節句で食べるちまきは、実はいろいろと種類があるのをご存知でしょうか? 種類豊富な台湾のちまきのうち、3種類をご紹介いたしますね。

【北部粽】蒸して仕上げる北部式ちまき

ちまきを作る時に用いるのはもち米ですが、北部のちまきはまずもち米を水に浸しておき、お米が水を吸ったら水を切って五香粉や醤油などの調味料を加えて炒めます。

お米にある程度火が通ったら、あらかじめ調理しておいた豚肉、あひるの卵の黄身の塩漬け、しいたけ、ピーナッツなどを加えて、茶色い竹の葉に三角形に包んで蒸します。

こうして出来上がったちまきはお米一粒一粒の形がはっきりと残っていて、おこわのような食感になります。

お米の形がしっかりと残っている北部粽

今回私は台北の南門市場というところにある有名なお店で出来上がったものを購入してきましたが、出来合いのものを買ってきた場合など、一度冷めたものや冷凍したものを再度温めて食べる時にも、もう一度蒸し直す必要があります。

台湾だと電鍋という台湾ならではの調理器具を使って調理することが多いのですが、ない場合は炊飯器などを使って蒸すと便利です。

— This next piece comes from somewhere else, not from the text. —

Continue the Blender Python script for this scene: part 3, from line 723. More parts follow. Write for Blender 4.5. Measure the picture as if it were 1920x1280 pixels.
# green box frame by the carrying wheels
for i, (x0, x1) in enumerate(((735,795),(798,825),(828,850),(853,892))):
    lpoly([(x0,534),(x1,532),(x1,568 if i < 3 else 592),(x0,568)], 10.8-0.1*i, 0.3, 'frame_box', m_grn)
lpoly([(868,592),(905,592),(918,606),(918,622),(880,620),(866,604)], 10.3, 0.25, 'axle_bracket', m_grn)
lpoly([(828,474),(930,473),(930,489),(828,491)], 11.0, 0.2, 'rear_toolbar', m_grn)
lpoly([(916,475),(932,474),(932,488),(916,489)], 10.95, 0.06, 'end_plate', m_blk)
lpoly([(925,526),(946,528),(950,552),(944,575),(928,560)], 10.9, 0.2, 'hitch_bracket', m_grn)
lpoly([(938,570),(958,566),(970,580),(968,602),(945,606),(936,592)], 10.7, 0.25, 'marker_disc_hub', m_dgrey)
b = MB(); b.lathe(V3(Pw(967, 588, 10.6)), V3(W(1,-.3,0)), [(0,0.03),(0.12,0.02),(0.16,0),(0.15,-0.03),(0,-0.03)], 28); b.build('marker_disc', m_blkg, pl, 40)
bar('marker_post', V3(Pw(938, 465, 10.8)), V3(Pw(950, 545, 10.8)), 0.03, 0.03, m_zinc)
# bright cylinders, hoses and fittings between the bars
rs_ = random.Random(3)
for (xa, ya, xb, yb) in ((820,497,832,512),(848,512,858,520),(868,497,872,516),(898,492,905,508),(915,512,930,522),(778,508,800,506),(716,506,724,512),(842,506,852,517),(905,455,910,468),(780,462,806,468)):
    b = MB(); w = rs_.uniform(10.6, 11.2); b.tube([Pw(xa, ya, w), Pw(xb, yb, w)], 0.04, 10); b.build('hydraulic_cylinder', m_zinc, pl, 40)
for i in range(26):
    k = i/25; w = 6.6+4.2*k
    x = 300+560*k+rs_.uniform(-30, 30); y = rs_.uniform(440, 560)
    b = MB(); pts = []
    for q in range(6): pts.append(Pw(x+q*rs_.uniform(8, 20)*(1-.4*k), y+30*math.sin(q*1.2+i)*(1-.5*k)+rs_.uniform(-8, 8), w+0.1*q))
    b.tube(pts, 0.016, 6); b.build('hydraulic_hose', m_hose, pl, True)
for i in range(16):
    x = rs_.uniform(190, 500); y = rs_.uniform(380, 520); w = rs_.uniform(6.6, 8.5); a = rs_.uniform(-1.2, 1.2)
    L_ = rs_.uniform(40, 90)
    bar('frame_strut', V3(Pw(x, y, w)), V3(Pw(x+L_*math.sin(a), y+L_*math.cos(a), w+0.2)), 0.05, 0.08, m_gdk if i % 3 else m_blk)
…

台湾人の友人いわく電子レンジがあるならそれで温めてもいいとのことでしたが、やはり蒸した方が格段に美味しいとのことです。

【南部粽】茹でて仕上げる南部式ちまき

北部のちまきと違い、南部の粽は煮ることによって完成します。使用する材料は北部粽とほぼ同じですが、南部ちまきの場合はもち米を水に浸した後、調理した材料と共に緑の竹の葉にくるんで、それを水で煮ます。ちまきの調理法としてはこちらの方がより伝統的であるのだそうです。

茹でて仕上げるため、お米の形があまり残っていない南部粽

こちらのちまきも完成したものを購入しましたが、食べるときは自宅で煮る必要があります(沸騰したお湯で18分程度煮ます)。

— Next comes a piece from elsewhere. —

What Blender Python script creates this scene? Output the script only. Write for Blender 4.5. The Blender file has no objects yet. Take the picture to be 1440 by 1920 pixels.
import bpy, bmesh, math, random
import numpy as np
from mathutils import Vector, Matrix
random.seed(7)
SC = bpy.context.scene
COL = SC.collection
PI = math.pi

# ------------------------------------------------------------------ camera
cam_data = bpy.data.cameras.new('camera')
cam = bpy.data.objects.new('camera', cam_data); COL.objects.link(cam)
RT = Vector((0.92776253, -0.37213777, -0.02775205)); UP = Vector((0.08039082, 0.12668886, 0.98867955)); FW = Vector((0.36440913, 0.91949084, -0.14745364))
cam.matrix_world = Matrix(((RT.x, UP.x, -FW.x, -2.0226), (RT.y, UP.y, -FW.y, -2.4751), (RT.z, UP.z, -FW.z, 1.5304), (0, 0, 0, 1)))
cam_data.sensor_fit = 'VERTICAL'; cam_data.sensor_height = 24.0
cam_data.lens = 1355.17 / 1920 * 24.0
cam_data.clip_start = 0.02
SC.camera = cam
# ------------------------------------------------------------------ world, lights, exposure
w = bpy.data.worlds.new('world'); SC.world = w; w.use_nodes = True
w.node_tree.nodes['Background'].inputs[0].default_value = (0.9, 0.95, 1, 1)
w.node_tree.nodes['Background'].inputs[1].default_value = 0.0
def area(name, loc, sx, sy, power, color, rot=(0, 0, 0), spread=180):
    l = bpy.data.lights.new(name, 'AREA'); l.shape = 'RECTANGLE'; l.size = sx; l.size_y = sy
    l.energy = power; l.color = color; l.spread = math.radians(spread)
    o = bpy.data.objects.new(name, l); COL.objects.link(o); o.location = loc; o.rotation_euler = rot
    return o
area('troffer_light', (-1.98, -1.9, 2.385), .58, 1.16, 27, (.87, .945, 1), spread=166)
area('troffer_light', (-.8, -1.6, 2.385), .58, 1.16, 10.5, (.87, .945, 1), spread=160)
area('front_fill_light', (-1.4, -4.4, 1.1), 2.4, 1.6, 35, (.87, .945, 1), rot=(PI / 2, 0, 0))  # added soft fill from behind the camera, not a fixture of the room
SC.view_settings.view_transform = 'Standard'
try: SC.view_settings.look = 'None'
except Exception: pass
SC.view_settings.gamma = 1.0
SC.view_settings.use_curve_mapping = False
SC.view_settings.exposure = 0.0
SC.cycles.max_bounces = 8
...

直接水に入れて煮るので、当然お米は北部粽より柔らかく、ややベチャベチャとした食感になります。とはいっても葉を開ければきちんと三角形をしており、それを箸で崩して美味しくいただきました。

【客家粿粽】おもちみたいなちまき

ちまきと言ったらお米の粒が残っているものを想像するかもしれませんが、実はそうでないものも存在します。台湾のなかでも客家人の作る客家粿粽は、もち米粉を使って作るちまきです。粉から作るため、当然お米の粒は見当たりません。

まるでお餅のような客家粿粽

作り方はお団子のようで、もち米粉に水や砂糖を混ぜて生地を作った後、調理した豚肉やしいたけなどを包んで笹の葉で包みます。北部粽と同じで、最終的には蒸して完成です。味はお餅に近いのですが、お餅よりさらにプルプルとして柔らかく、やや粘り気が少ないです。

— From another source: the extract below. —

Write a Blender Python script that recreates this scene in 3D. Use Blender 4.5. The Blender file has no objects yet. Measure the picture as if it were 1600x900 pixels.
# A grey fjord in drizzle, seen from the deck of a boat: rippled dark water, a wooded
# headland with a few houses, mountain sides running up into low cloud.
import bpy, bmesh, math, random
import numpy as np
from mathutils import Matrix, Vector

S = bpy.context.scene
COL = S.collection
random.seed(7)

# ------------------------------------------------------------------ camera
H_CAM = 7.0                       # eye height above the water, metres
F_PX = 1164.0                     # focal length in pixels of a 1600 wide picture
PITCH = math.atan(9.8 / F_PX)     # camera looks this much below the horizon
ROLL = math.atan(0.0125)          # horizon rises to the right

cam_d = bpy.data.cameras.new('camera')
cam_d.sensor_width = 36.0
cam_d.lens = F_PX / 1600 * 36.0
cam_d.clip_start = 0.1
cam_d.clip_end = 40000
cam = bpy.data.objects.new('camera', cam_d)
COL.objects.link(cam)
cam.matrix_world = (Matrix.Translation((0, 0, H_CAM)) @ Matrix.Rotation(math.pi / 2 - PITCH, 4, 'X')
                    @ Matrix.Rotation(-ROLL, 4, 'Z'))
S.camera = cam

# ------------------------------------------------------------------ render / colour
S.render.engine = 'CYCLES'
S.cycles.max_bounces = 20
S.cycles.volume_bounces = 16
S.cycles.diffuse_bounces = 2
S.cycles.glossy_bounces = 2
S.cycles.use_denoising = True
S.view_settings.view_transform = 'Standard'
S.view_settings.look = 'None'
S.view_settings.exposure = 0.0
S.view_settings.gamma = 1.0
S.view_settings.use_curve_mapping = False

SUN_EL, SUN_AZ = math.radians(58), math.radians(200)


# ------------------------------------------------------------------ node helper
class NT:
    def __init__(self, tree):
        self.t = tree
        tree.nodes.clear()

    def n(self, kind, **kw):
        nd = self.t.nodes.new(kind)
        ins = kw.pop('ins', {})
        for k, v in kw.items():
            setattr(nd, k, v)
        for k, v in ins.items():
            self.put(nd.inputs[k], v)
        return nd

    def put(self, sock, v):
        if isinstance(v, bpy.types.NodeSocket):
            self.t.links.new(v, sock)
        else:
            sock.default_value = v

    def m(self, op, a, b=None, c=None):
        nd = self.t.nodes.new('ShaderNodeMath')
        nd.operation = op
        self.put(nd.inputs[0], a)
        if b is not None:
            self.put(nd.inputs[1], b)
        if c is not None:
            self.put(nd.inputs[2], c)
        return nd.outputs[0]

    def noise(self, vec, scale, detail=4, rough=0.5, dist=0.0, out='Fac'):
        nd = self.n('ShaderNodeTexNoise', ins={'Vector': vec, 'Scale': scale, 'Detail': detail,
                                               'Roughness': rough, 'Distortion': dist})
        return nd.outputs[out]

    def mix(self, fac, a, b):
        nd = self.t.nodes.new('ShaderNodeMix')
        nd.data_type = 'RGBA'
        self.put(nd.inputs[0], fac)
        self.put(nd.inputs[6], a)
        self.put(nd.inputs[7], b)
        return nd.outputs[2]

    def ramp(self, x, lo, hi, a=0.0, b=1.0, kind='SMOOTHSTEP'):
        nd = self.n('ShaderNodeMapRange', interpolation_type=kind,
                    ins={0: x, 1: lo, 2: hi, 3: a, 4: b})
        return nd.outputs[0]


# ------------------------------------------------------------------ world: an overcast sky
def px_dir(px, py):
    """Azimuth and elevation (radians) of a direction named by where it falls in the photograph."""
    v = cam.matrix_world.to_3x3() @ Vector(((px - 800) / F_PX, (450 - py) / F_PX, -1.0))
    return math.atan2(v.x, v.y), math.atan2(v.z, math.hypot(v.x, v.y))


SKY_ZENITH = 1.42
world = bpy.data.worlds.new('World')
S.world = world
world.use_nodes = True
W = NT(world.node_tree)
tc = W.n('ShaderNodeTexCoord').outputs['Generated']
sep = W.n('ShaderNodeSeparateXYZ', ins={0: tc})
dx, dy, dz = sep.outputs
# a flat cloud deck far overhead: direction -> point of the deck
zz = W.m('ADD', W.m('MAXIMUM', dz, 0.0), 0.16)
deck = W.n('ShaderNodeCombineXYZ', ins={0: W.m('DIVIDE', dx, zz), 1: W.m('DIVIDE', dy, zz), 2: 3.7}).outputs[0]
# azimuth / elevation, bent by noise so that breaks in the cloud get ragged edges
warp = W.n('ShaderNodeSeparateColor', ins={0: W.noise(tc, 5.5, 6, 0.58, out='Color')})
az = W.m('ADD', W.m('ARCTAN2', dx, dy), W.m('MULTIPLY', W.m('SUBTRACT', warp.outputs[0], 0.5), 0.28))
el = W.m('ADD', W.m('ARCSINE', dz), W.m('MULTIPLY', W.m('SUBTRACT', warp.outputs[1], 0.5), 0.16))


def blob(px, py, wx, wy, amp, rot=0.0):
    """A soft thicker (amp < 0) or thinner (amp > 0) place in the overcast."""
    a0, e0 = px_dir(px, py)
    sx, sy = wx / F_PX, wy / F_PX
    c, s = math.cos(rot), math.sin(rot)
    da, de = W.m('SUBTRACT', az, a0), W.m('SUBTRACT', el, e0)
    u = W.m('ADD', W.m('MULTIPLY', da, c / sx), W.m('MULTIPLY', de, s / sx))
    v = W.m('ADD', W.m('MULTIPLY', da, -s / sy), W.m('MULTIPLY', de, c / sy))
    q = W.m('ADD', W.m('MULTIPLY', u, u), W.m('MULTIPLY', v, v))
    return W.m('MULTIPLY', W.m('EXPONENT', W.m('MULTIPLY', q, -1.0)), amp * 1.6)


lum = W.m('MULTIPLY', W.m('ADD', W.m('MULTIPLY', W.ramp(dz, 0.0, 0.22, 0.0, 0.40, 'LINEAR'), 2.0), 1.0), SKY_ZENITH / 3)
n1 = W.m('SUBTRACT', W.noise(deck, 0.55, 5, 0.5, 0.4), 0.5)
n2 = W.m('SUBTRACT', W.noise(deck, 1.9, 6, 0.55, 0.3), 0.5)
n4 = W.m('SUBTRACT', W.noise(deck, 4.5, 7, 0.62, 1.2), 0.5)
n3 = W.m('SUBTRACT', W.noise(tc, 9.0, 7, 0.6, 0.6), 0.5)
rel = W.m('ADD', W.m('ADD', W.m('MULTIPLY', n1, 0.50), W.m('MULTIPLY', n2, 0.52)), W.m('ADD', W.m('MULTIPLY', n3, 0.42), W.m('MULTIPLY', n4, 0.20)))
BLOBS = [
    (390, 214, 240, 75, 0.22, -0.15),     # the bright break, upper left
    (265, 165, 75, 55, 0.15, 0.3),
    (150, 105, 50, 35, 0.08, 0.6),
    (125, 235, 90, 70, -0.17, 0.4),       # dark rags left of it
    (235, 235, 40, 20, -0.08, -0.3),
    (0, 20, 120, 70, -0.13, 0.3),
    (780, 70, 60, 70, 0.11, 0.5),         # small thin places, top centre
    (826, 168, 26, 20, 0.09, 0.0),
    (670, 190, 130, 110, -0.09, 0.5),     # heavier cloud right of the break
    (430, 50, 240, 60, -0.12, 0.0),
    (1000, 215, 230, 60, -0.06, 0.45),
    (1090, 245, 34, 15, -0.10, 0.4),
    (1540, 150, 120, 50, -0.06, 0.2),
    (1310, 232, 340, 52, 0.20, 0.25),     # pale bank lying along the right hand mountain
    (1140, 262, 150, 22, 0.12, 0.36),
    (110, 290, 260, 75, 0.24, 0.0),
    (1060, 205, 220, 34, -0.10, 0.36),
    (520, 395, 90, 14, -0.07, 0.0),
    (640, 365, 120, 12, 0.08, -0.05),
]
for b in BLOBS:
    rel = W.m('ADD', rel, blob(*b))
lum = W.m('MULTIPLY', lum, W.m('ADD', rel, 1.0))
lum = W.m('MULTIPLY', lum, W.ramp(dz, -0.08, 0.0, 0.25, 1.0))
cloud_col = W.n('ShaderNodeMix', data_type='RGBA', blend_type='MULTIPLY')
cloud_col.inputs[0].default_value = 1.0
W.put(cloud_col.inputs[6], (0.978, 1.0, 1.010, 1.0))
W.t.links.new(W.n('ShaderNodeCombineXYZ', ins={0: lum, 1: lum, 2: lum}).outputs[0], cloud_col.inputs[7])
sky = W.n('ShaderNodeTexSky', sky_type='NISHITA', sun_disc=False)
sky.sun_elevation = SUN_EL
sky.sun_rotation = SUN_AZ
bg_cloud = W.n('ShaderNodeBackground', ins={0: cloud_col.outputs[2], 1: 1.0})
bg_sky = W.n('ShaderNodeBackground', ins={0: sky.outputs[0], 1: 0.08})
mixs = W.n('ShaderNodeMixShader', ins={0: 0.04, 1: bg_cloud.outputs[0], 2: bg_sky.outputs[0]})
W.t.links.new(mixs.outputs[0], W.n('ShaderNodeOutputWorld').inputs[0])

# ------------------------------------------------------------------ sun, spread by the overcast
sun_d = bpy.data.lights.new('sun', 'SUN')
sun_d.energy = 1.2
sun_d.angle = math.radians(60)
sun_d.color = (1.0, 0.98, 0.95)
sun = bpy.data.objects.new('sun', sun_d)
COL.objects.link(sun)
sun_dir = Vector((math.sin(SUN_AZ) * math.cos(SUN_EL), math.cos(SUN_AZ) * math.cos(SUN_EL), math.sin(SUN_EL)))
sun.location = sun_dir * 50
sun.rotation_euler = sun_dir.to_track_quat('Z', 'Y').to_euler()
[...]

上記の2種や他のちまきに比べてやや小ぶりで生地に甘みがあるため、おやつのように食べられます。

端午の節句の由来は

たべぷろでは以前、中国のちまきについてご紹介しています。

1年分を端午節に食べる?中国での「ちまき」の食べ方

どうして台湾でこのように端午の節句をお祝いするようになったのかというと、起源は中国の春秋戦国時代まで遡ります。

中国の戦国時代、現在の湖北省から湖南省に位置するあたりに、楚という国がありました。楚に仕えた優秀な文官に屈原という人がいました。屈原といえば「世を挙げてみな濁れるに、我ひとり清めり。衆人皆酔えるに、我ひとり覚めたり(『漁夫辞』より)」という詩で有名な人です。その屈原が楚の未来を憂いて入水をはかったのち、彼を敬愛する楚の人々が彼の遺体を探すため船を出し、遺体が魚に食べられないよう河にちまきを投げ入れたのがこの節句のドラゴンボートレースとちまきの由来であると言われています。台湾の三大節句のうちのひとつです。